I've been thinking about names -- surnames and family names -- and mostly in the context of my story; as in, what type of last names should characters have, if they have any. It started a couple weeks ago with a discussion of medieval names with
londubh, continued through a google search, a conversation the other day with
traumerin about international last names, and another google search. (And might I add that google is not your friend when searching for something like "history of surnames." Go ahead, type it in, see what you get. Creativity with search topics doesn't really help either.)
Still, I seem to have gathered some general ideas about the purpose of last names. Nonhereditary last names seem to fill a slightly different function than hereditary ones -- or rather, they fill the same purpose, but for a different reason. Names as a whole are descriptive and/or markers: they tell people who you are, and how you are different from someone else. Nonhereditary names, then, would more likely fill the descriptive function than just being a marker (for example, "dark haired girl" rather than "sophie." One has a meaning we recognize while the other, on the whole, is merely a collection of syllables). Even "son/daughter of" surnames would be descriptive if you knew the father or mother.
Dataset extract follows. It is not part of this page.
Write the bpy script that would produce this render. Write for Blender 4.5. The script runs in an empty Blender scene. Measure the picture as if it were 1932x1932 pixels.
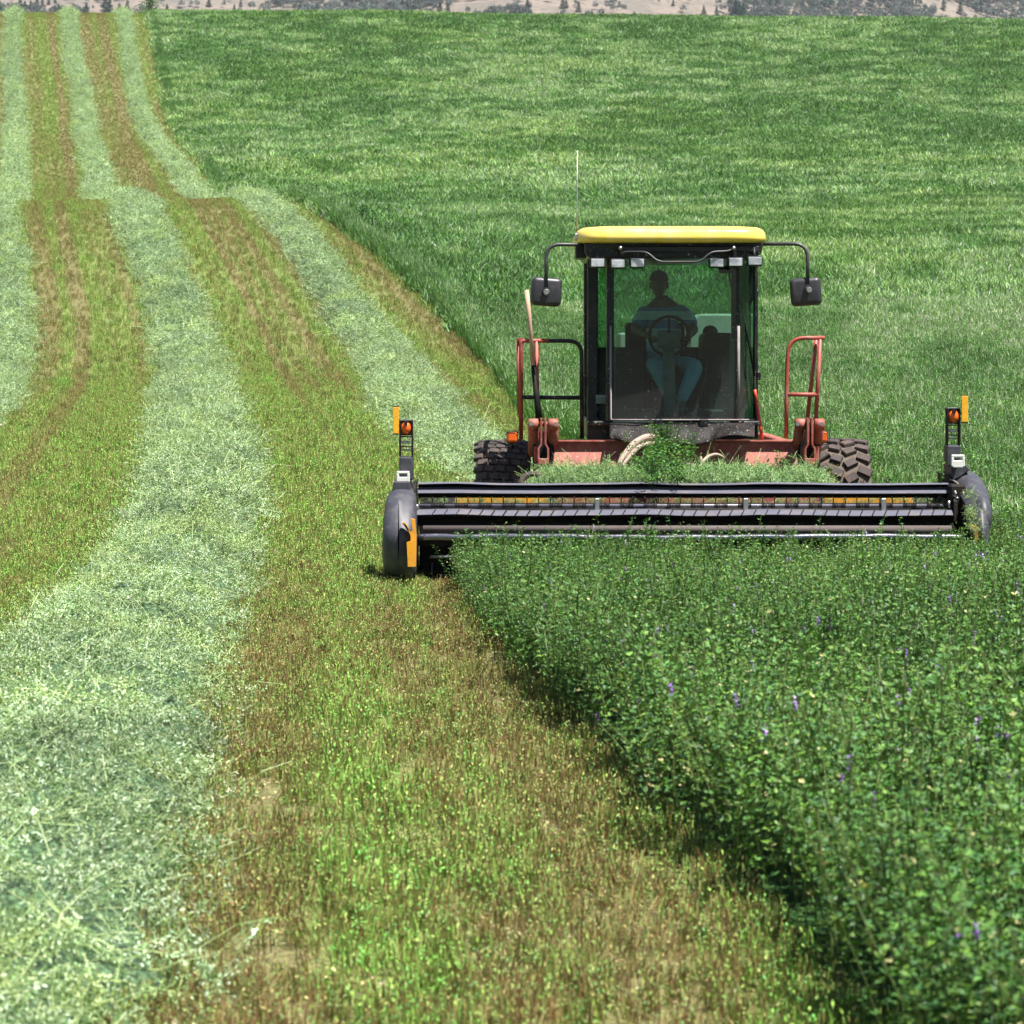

Hereditary surnames, then, would serve a similar purpose of describing a person, but add familial information. Some reasons I thought of might be:
1) Information on a group of people -- your family -- is made necessary by paper-makers, aka government. This probably aids in keeping track of people. If your last name is something you're born with, and not something you gain, it adds a descriptive. Though this is true of "son/daughter of" surnames as well (except for the group part).
And considering that in Iceland people still go by "son/daughter of" surnames, and the phonebook is listed by first name (thank you
traumerin for that trivia) then I'm not sure why an hereditary family name would be necessary for a bureaucracy. Although the one helpful website I found mentioned "Government became more and more a matter of written record. As the activities of government, particularly in the levying of taxation and the exaction of military service, touched an ever widening range of the population, perhaps it became necessary to identify individuals accurately."
2) You want to be known by who you are related to and therefore who you know. If you're related to royalty, say, and an hereditary last name shows this, that would be a benefit if you're trying to gain prestige.
Or to combine 1 and 2, if information on a group of people is made necessary by the group itself, that can create an hereditary surname. For example, hereditary clan names for peoples that consider history and geneology important.
3) And last thought, once again from the one helpful article: if hereditary surnames first became fixed through hereditary lands, and the lower class tried to imitate the upper class to be thought better, they would create hereditary surnames as well.